In agile frameworks, where the core philosophy is iterative development for maximum customer value, data pipeline development doesn’t fit well. A pipeline is either completed or worthless, contrasting the incremental development approach of agile frameworks. Attempts to integrate data engineers into scrum teams can lead to micromanagement as tasks replace user stories, impacting the efficiency of development.

When management lacks a fundamental understanding of what they oversee, poor decisions often follow.

For those unfamiliar with the intricacies, here are three reasons why this approach is flawed

  1. Partial datasets lack proportional utility, hindering tasks like predictive modeling, demanding completeness for effective experimentation. Pipeline development time isn’t directly tied to dataset size; larger datasets correlate with increased time and resource demands.
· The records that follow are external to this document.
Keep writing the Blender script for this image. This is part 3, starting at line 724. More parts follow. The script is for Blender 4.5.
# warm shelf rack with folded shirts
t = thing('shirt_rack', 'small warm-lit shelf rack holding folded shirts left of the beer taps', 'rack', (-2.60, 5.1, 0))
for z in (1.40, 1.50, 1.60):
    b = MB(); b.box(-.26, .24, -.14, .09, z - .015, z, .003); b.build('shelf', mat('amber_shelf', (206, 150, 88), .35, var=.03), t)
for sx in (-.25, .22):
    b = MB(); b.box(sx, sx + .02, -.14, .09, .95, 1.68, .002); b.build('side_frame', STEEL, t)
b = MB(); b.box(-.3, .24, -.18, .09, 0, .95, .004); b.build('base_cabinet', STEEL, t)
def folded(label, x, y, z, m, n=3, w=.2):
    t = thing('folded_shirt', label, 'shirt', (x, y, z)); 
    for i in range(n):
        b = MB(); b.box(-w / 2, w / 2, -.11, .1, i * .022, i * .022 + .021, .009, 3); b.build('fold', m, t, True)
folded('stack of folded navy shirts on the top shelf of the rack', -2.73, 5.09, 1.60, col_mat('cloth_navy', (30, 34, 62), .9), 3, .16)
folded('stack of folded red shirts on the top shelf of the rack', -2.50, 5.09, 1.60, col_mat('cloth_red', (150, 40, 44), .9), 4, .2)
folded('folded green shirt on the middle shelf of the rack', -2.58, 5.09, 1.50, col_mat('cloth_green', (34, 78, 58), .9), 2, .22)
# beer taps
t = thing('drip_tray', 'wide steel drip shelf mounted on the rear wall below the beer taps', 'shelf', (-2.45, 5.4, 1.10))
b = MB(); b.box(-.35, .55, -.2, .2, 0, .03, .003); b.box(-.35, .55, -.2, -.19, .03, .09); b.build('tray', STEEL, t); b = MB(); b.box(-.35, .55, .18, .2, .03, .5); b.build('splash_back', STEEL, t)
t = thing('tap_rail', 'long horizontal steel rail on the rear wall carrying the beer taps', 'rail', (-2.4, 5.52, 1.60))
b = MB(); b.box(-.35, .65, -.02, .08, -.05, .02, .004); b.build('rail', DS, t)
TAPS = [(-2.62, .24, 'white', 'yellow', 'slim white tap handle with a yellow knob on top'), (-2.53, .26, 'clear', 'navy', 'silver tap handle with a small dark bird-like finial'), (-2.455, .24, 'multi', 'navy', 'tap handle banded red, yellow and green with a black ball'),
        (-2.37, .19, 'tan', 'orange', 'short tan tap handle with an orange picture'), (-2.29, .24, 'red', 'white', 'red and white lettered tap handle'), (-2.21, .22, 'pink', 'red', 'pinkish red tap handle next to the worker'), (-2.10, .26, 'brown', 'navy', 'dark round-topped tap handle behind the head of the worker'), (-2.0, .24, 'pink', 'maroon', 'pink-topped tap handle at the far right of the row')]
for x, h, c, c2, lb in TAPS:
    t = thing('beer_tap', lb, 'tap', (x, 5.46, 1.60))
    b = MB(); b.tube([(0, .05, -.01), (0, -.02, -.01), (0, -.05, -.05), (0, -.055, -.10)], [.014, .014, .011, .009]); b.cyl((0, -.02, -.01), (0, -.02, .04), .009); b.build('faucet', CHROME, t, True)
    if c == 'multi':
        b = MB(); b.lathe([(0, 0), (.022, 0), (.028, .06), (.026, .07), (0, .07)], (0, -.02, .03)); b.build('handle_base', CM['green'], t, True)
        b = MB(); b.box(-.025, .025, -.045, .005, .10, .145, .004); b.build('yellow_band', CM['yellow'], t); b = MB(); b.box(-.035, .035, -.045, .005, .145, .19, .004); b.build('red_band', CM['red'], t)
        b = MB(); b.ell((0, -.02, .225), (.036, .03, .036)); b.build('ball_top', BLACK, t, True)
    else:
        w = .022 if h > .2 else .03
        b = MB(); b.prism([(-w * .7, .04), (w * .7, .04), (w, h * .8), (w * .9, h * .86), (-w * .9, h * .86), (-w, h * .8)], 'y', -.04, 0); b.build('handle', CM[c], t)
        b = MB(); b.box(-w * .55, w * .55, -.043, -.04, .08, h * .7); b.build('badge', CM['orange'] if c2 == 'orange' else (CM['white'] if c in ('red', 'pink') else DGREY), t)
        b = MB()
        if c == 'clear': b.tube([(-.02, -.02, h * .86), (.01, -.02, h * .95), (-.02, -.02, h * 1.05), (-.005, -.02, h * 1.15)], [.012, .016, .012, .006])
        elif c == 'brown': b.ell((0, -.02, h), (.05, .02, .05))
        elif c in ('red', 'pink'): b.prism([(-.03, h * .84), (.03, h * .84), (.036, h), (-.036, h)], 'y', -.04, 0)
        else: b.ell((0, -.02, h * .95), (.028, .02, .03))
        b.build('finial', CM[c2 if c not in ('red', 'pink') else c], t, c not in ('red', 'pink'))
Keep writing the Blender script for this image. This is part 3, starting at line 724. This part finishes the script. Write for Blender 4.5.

Overwriting everything is computationally expensive, while selective updates increase development time and complexity.
  2. Datasets possess inherent inertia, requiring more time, effort, and money for changes as they grow. Deploying a partial pipeline to production is wasteful, offering no customer value, wasting compute resources, and complicating maintenance. Transposing DevOps and Agile principles onto data pipeline development overlooks data’s inherent inertia.
  3. Data pipeline feedback loops are slow compared to software, as they lack unit tests. Frequent pipeline deployments suggest uncertain customer requirements or an unstable data source, unlike stateless applications where updates are straightforward.
  4. Pipeline development is further slowed by the need for real-world deployment to get reliable feedback. Integration tests may be faster but require deployment, undermining their purpose. Enforcing data contracts for quality data faces challenges, and pipeline development cannot be parallelized due to sequential task dependencies.

Data pipelines are not parallelizable user stories; sequential task dependencies hinder parallel development. Planning the entire pipeline upfront is impractical without proper data source characterization. Data pipelines serve as a means to an end, managing state and bridging disparate systems.

Recognizing the differences between data and software is crucial, and enforcing agile processes in data teams without recognition will backfire.

Here’s what you must keep in mind to ensure data team success:

  • Recognize a lite form of Waterfall in data pipeline projects, emphasizing upfront conversations with customers and data producers to clarify requirements before development.
  • Allow time for data engineers to experiment with data sources, acknowledging that time estimates for dataset availability are often inaccurate.
  • Avoid splitting a pipeline among multiple developers, promoting collaboration through pair/extreme/group programming with trunk-based development to enhance productivity and early issue detection.